The other day I found myself sitting in a Marriott in West Des Moines.
It was a perfectly good hotel… but it was a Marriott in West Des Moines. And West Des Moines is a wonderful town, but it’s not New York City, either.
(In fact, it’s not even Des Moines. West Des Moines is its own city.)
I like to work in hotel lobbies in the morning. I was drinking coffee and not getting a lot done, when I found myself staring across at the “conference center.” They had a half dozen little conference rooms in a wing of the hotel off the lobby. I think some Shriner’s group was meeting in a couple of them – there were lots of middle-aged guys in khaki shorts and tall socks who were probably the reason for all the Corvettes in the parking lot.
Now I’ve gone to a lot of big conferences, all over the world. I’ve spoken to rooms of thousands of people. I’ve spent time at the epicenter of my industry. And its undeniably glamorous.
I remember once finding myself in what can only be called a full-blown, rockstar hotel suite inside Disney World, just because I agreed to run my mouth from a stage for 25 minutes (there were three bathrooms; I lost my toothbrush at one point).

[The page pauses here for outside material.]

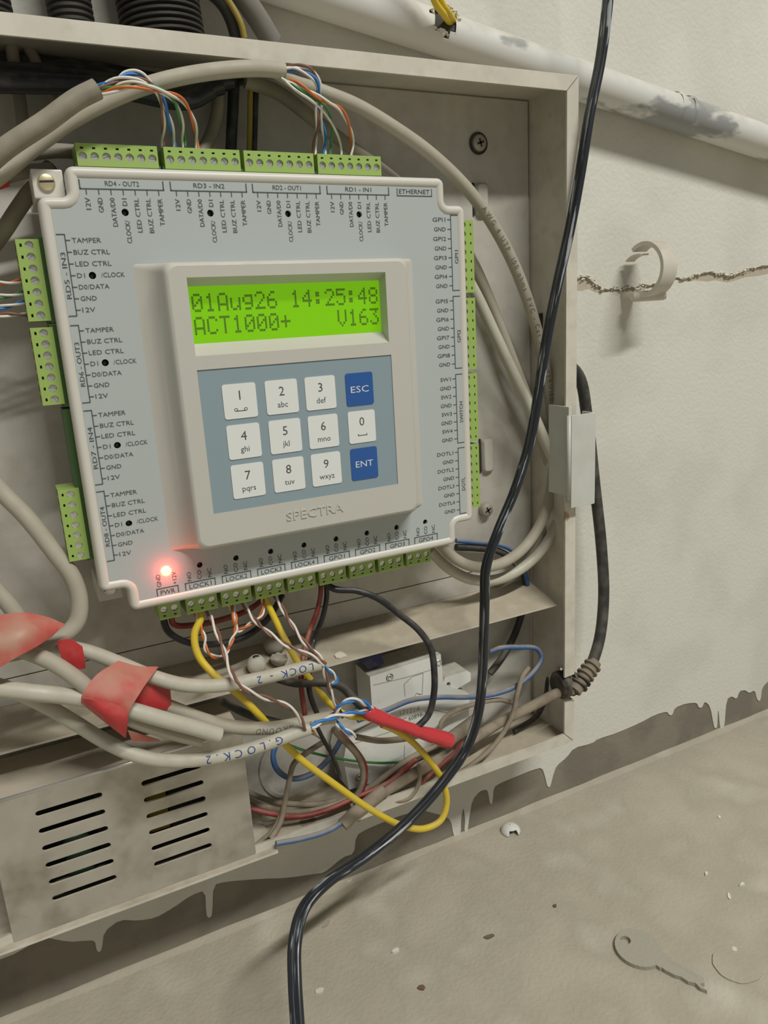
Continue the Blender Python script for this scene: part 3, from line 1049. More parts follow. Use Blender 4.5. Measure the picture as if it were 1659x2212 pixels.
# ---- keypad
kp = obj('keypad', box(.0440, .1243, YF + .0004, YF + .0013, OZ - .1256, OZ - .0709), 'keypad', ctl, smooth=False)
KX = [(52.5, 65.5), (69.2, 82.3), (85.5, 98.4), (103.0, 115.2)]
KZ = [(-77.0, -90.1), (-92.4, -105.6), (-107.8, -121.1)]
KN = [[('1', 'oo'), ('2', 'abc'), ('3', 'def'), 'ESC'], [('4', 'ghi'), ('5', 'jkl'), ('6', 'mno'), ('0', '_')], [('7', 'pqrs'), ('8', 'tuv'), ('9', 'wxyz'), 'ENT']]
for r_ in range(3):
    for c_ in range(4):
        x0, x1 = KX[c_]
        z1, z0 = KZ[r_]
        k_ = KN[r_][c_]
        blue = isinstance(k_, str)
        kk = obj('key', fixn(plate(rrect(x0, x1, z0, z1, 1.0), [], lambda a, b, d: mm(a, b, d), YF + .0001, YF + .0005)), 'bluekey' if blue else 'key', kp, smooth=False)
        p = Print(lambda a, b: mm(a, b, YF + .00004))
        cx, cz = (x0 + x1) / 2, (z0 + z1) / 2
        if blue:
            p.text(k_, cx, cz - 1.3, 2.6, align='C', width=8.0)
            kk['label'] = 'blue key'
        else:
            p.text(k_[0], cx, cz + .5, 3.5, align='C')
            if k_[1] == 'oo':
                for s_ in (-1, 1):
                    for q in range(10):
                        a0, a1 = q * math.tau / 10, (q + 1) * math.tau / 10
                        n_ = len(p.v)
                        p.v += [p.conv(cx + s_ * 1.9 + .75 * math.cos(a0), cz - 3.2 + .65 * math.sin(a0)), p.conv(cx + s_ * 1.9 + .75 * math.cos(a1), cz - 3.2 + .65 * math.sin(a1)),
                                p.conv(cx + s_ * 1.9 + .5 * math.cos(a1), cz - 3.2 + .4 * math.sin(a1)), p.conv(cx + s_ * 1.9 + .5 * math.cos(a0), cz - 3.2 + .4 * math.sin(a0))]
                        p.f.append((n_, n_ + 1, n_ + 2, n_ + 3))
                p.quad(cx - 1.9, cz - 3.85, cx + 1.9, cz - 3.55)
            elif k_[1] == '_':
                p.quad(cx - 2.1, cz - 3.7, cx + 2.1, cz - 3.4)
                p.quad(cx - 2.1, cz - 3.7, cx - 1.8, cz - 2.8)
                p.quad(cx + 1.8, cz - 3.7, cx + 2.1, cz - 2.8)
            else:
                p.text(k_[1], cx, cz - 4.0, 2.25, align='C')
        obj('key_legend', p.get(), 'keytext' if blue else 'print', kk, smooth=False)
# raised maker's name on the bezel
V_, F_, x0_, x1_ = text_shape('SPECTRA')
p = Print(lambda a, b: mm(a, b, 0))
p.text('SPECTRA', 85.5, -133.2, 3.7, align='C', width=25.0)
n_ = len(p.v)
rv = [Vector((v.x, YF - .0004, v.z)) for v in p.v] + [Vector((v.x, YF + .0001, v.z)) for v in p.v]
edge = {}
for f in p.f:
    for i in range(len(f)):
        e = (f[i], f[(i + 1) % len(f)])
        edge[e] = 1
side_f = [(a, b, b + n_, a + n_) for (a, b) in edge if (b, a) not in edge]
obj('raised_lettering', (rv, p.f + side_f), 'bezel', ctl, smooth=False)

# ---- terminal blocks
scr_me = None


def screw_mesh():
    V, Fc = [], []
    r, gp, h = 0.00138, 0.00022, 0.0005
    n = 8
    # sunk disc
    base = lathe([(0, r), (-0.0002, r)], (0, 0, 0), (0, 1, 0), 16, False, True)
    mb_ = MB().add(base)
    for s_ in (1, -1):
        pts = [(r * .97 * math.cos(a), s_ * (gp + (r * .97 - gp) * math.sin(a))) for a in [math.pi * k / n for k in range(n + 1)]]
        mb_.add(fixn(plate(pts, [], lambda a, b, d: Vector((a, d, b)), -h, -0.0002)))
    return mesh_data('terminal_screw', *mb_.get(), 'screw', False)


SCR = screw_mesh()


def terminal(n, a0, a1, side, label=None, plugged=True, wirecol=None):
    """block along one edge; a0..a1 in mm along the edge"""
    yf = -0.0442

    def conv(a, o_, y):
        if side == 'top':
            return mm(a, o_, y)
        if side == 'bottom':
            return mm(a, -PH - o_, y)
        if side == 'left':
            return mm(-o_, a, y)
        return mm(PW + o_, a, y)
    lo_, hi_ = min(a0, a1), max(a0, a1)
    hd = obj('header_socket', fixn(plate([(lo_ - .8, -3), (hi_ + .8, -3), (hi_ + .8, 2.2), (lo_ - .8, 2.2)], [], conv, -0.0432, -0.030)), 'darkgreen', ctl, smooth=False)
    if not plugged:
        return None
    st = (hi_ - lo_) / n
    so = 3.2 if side == 'right' else 4.4
    hl = []
    for k in range(n):
        c = lo_ + st * (k + .5)
        hl.append(circle(c, so, 1.42, 14))
        hl.append([(c - .55, 6.75), (c + .55, 6.75), (c + .55, 7.45), (c - .55, 7.45)])
    body = MB()
    body.add(plate([(lo_, 1.2), (hi_, 1.2), (hi_, 8.6), (lo_, 8.6)], hl, conv, yf, yf + .0014))
    body.add(plate([(lo_, 1.2), (hi_, 1.2), (hi_, 8.6), (lo_, 8.6)], [], conv, yf + .0013, -0.0310))
    b_ = obj('terminal_block', fixn(body.get()), 'green', ctl, smooth=False)
    # wire mouths on the outward face and ribs between the poles
    mo = MB()
    for k in range(n):
        c = lo_ + st * (k + .5)
        q = [conv(c + sx * st * .33, 8.62, y_) for sx, y_ in ((-1, -.0335), (1, -.0335), (1, -.0395), (-1, -.0395))]
        mo.add((q, [(0, 1, 2, 3)]))
        mo.add(([conv(c + sx * .5, 7.1 + sz * .3, yf + .0012) for sx, sz in ((-1, -1), (1, -1), (1, 1), (-1, 1))], [(0, 1, 2, 3)]))
    obj('wire_mouth', mo.get(), 'hole', b_, smooth=False)
    for k in range(n):
        c = lo_ + st * (k + .5)
        link('terminal_screw', SCR, b_, conv(c, so, yf + .0012), (0, random.uniform(0, math.pi), 0))
    return b_


for (x0, x1) in ((15.4, 43.2), (45.5, 73.9), (75.5, 104.0), (105.7, 133.9)):
    terminal(7, x0, x1, 'top')
terminal(7, -22.9, -50.4, 'left')
terminal(7, -52.6, -80.0, 'left')
terminal(7, -82.9, -110.0, 'left', plugged=False)
terminal(7, -111.6, -139.6, 'left')
for (z0, z1) in ((-16.0, -47.0), (-49.3, -81.5), (-83.3, -115.2), (-116.8, -148.0)):
    terminal(8, z0, z1, 'right')
terminal(2, 21.3, 29.9, 'bottom')
for i in range(8):
    terminal(3, 32.4 + 14.85 * i, 45.5 + 14.85 * i, 'bottom')

# ================================================================== POWER SUPPLY ON ITS TRAY
PZ0, PZ1 = OZ - 0.2965, OZ - 0.2315
PX0, PX1 = -0.0535, 0.0500
PY0, PY1 = -0.0415, -0.0075
tray = obj('mounting_tray', box(-0.150, 0.0598, -0.0450, -0.0060, PZ0 - 0.0013, PZ0 - 0.0001, 0.0002), 'cream', smooth=False)
tag(tray, 'flat cream metal tray under the slotted power supply', 'metal tray')
psu = thing('power_supply', ((PX0 + PX1) / 2, -0.025, PZ0), 'galvanised metal caged power supply with two columns of vent slots', 'power supply')
slots = []
for (cx0, cx1) in ((-36.8, -11.0), (4.7, 30.5)):
    for k in range(6):
        zc = -242.2 - 8.15 * k - (0.8 if cx0 > 0 else 0)
        slots.append([(a / 1000, OZ + b / 1000) for a, b in rrect(cx0, cx1, zc - 1.35, zc + 1.35, 1.3, 4)])
face = rrect(PX0, PX1, PZ0, PZ1, 0.0006, 3)
mb = MB().add(plate(face, slots, wall_conv, PY0, PY0 + 0.0010))
obj('slotted_cover', fixn(mb.get()), 'steel', psu, smooth=False)
mb = MB()
mb.add(box(PX0, PX1, PY0 + 0.0004, PY1, PZ1 - 0.001, PZ1, 0.0003))
mb.add(box(PX1 - 0.001, PX1, PY0 + 0.0011, PY1, PZ0, PZ1 - 0.001))
mb.add(box(PX0, PX0 + 0.001, PY0 + 0.0011, PY1, PZ0, PZ1 - 0.001))
obj('cage', mb.get(), 'steel', psu, smooth=False)
obj('cover_edge', tube([Vector((PX0, PY0 + .0006, PZ1 - .0004)), Vector((PX1, PY0 + .0006, PZ1 - .0004))], 0.0008, 8), 'screw', psu)
obj('inner_board', box(PX0 + .002, PX1 - .002, PY1 - .004, PY1 - .002, PZ0 + .001, PZ1 - .002), 'pcb', psu, smooth=False)
obj('inner_liner', box(PX0 + .0012, PX1 - .0012, PY1 - .0018, PY1 - .001, PZ0 + .0005, PZ1 - .0012), 'inside', psu, smooth=False)
cl = obj('transformer', box(.0055, .0145, PY0 + .004, PY1 - .005, PZ0 + .026, PZ0 + .048, .0008), 'coil', psu)
cl['label'] = 'yellow taped transformer behind the slots'
obj('transformer_core', box(.0150, .0300, PY0 + .005, PY1 - .005, PZ0 + .022, PZ0 + .052, .0008), 'inside', psu)
obj('capacitor', lathe([(0, .006), (.020, .006), (.0207, .0052)], Vector((-.024, -.025, PZ0 + .012)), (0, 0, 1), 16), 'pcb', psu, sharp=40)
obj('capacitor', lathe([(0, .005), (.030, .005), (.0307, .0042)], Vector((-.010, -.027, PZ0 + .020)), (0, 0, 1), 16), 'inside', psu, sharp=40)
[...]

I felt a sense of surreal wonder about it. I felt the same thing from a hotel room over-looking Singapore harbor. Like… how did I get here?
But lately, I’m wondering if the right people might do so much more in a conference room at the West Des Moines Marriott.
On Tuesday, I spent the day at at a small conference in Sioux Falls. I think there were 40 people there. But work got done. Things were learned. Relationships were made. People were changed. I was personally put on the spot. I was questioned. I wrestled with things. I saw and felt more real things happen there than I see at massive events in high-profile venues in big cities.
I remember touring the old, retired Air Force One as a teenager. It’s at the Museum of Flight in Seattle – a Boeing 707, I think. I remember standing in front of the “conference table.” It was small; you’d be lucky to get four people around it. But think for a second about the groups of four that sat around that table and the things they talked about.
Big decisions were made. For better or worse, the world was changed around that table. That was the room where it happened.
…back to me sitting in the lobby, drinking coffee and day-dreaming a bit.
I found myself thinking: “If you get the right people in ‘Salon C’ of the West Des Moines Marriott, you could change this industry.”
I don’t know where I’m going with this, except to say that I feel like my professional life is becoming more “intimately focused.” I’m less about massive groups of people – physically or digitally – and more about getting the right people across the same table. I don’t want to talk to a lot of people, I just want to talk to the right people in a meaningful way.
Preferably in some offbeat location that brings no baggage and doesn’t overshadow the work.
Maybe West Des Moines? I know a place we could meet.
Update
I maintain a very small Slack channel of trusted friends in the CMS industry. After I wrote this, I renamed the channel to “Salon C.”